There exists an orthogonal antisymmetric real $n\times n$-matrix iff $n$ is even

Question

How do I prove that there exists an orthogonal antisymmetric $n\times n$-matrix with real coefficients iff $n$ is even?

I know that orthogonal and antisymmetric means $AA^T=I$ and $A=-A^T$, thus $A^2=-I$.

Answer 1

You can answer this by computing determinants. First, assume $A$ is orthogonal and anti-symmetric. Then we have

$$1 = \det{(I)} = \det{(A A^T)} = \det{(A)}\det{(A^T)}=(\det{A})^2.$$

Hence $\det{A} = \pm 1$ because $A$ is real. On the other hand, antisymmetry gives you $A = -A^T$, thus

$$\det{(A)} = \det{(-A^T)} = (-1)^n \det{(A^T)} = (-1)^n \det{(A)} $$

Canceling the (non-zero) determinant leaves you with $1 = (-1)^n$, which is only ture when $n$ is even.
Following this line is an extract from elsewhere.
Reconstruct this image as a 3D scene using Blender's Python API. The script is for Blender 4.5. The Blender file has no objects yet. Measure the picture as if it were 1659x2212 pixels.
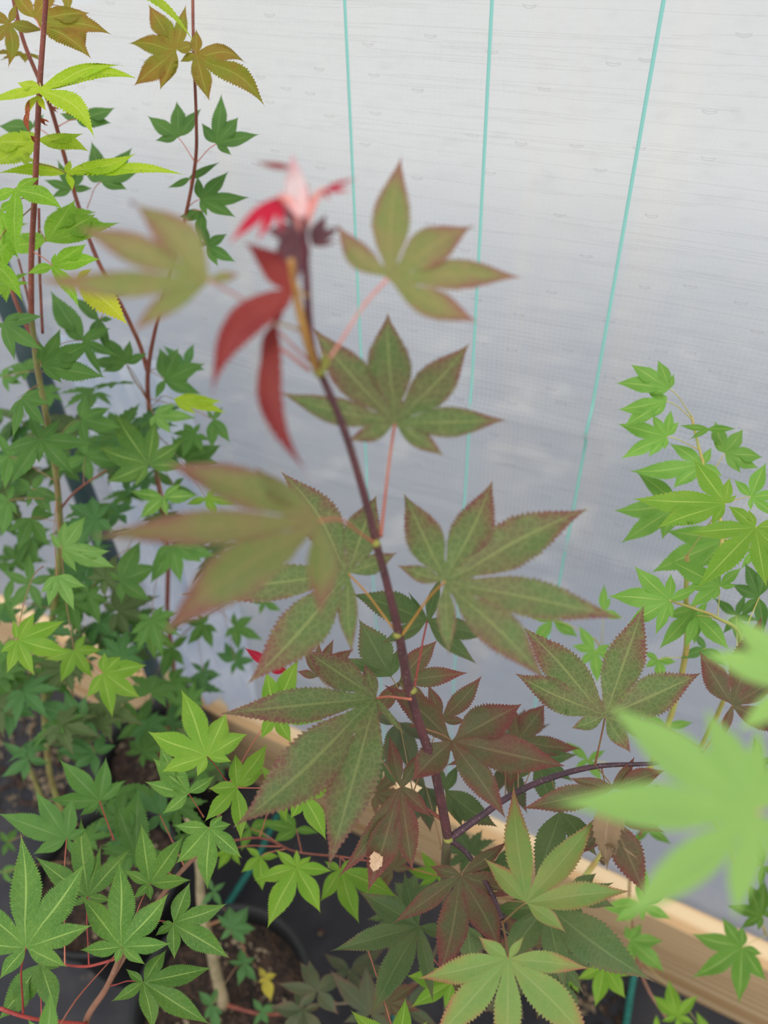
import bpy, math, random
from mathutils import Vector, Matrix
R = random.Random(7)
S = bpy.context.scene
COL = S.collection
# ---------------------------------------------------------------- camera
IW, IH, F = 1659, 2212, 1620.0
CAMH = 1.44
def nrm(v): return Vector(v).normalized()
Dn = nrm((72, 1814, 1620))                    # world down in camera axes (x right, y down, z forward)
Lf = nrm((-4100, -1300, 1629)); Lf = (Lf - Dn*Lf.dot(Dn)).normalized()
AX = -Lf; AZ = -Dn; AY = AZ.cross(AX)
ORG = Vector((0, 0, CAMH))
def ray(x, y):
    v = Vector((x-IW/2, y-IH/2, F))/F
    return Vector((v.dot(AX), v.dot(AY), v.dot(AZ)))
def at(x, y, d): return ORG + ray(x, y)*d
def on_y(x, y, Y): r = ray(x, y); return ORG + r*(Y/r.y)
def on_z(x, y, Z): r = ray(x, y); return ORG + r*((Z-CAMH)/r.z)
cam = bpy.data.cameras.new('camera'); co = bpy.data.objects.new('camera', cam); COL.objects.link(co)
right = Vector((AX.x, AY.x, AZ.x)); down = Vector((AX.y, AY.y, AZ.y)); fwd = Vector((AX.z, AY.z, AZ.z))
M = Matrix.Identity(4)
for i in range(3):
    M[i][0] = right[i]; M[i][1] = -down[i]; M[i][2] = -fwd[i]; M[i][3] = ORG[i]
co.matrix_world = M
cam.sensor_fit = 'VERTICAL'; cam.sensor_height = 36.0; cam.sensor_width = 27.0; cam.lens = F/IH*36
cam.clip_start = .01; cam.clip_end = 60
cam.dof.use_dof = True; cam.dof.focus_distance = 0.50; cam.dof.aperture_fstop = 4.6
S.camera = co
# ---------------------------------------------------------------- world, sun, exposure
w = bpy.data.worlds.new('overcast sky'); S.world = w; w.use_nodes = True
bg = w.node_tree.nodes['Background']; bg.inputs[0].default_value = (.95, .98, 1, 1); bg.inputs[1].default_value = 1.0
sd = bpy.data.lights.new('sun', 'SUN'); so = bpy.data.objects.new('sun', sd); COL.objects.link(so)
sd.energy = 1.6; sd.angle = math.radians(50); sd.color = (1, .97, .92)
so.rotation_euler = Vector((-.25, .35, -1)).to_track_quat('-Z', 'Y').to_euler()
S.view_settings.view_transform = 'Standard'; S.view_settings.look = 'None'
S.view_settings.gamma = 1; S.view_settings.use_curve_mapping = False
S.view_settings.exposure = 0.05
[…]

So we see, that if a real matrix is invertible and antisymmetric, it must be of even dimension. (Orthogonality is not needed for this direction.)

Conversely, if $n= 2k$ is even, build a $n \times n$-Matrix with $k$ $2\times 2$-block-matrices of the form $$ \begin{pmatrix}0 &-1 \\1 &0\end{pmatrix} $$ around the diagonal. This matrix will be anti-symmteric and orthogonal since the columns will form an orthonormal basis of $\mathbb{R}^n$.

Answer 2

If $A^2=-I$, then the only eigenvalues of $A$ are $\lambda=\pm i$. Since $A$ is a real matrix, so is its characteristic polynomial $p_A$, and hence the multiplicity $m$ of $\lambda =i$ is equal to the multiplicity of $\lambda=-i$. Thus the degree of $p_A$ is $2m$ and so is the dimension of $A$.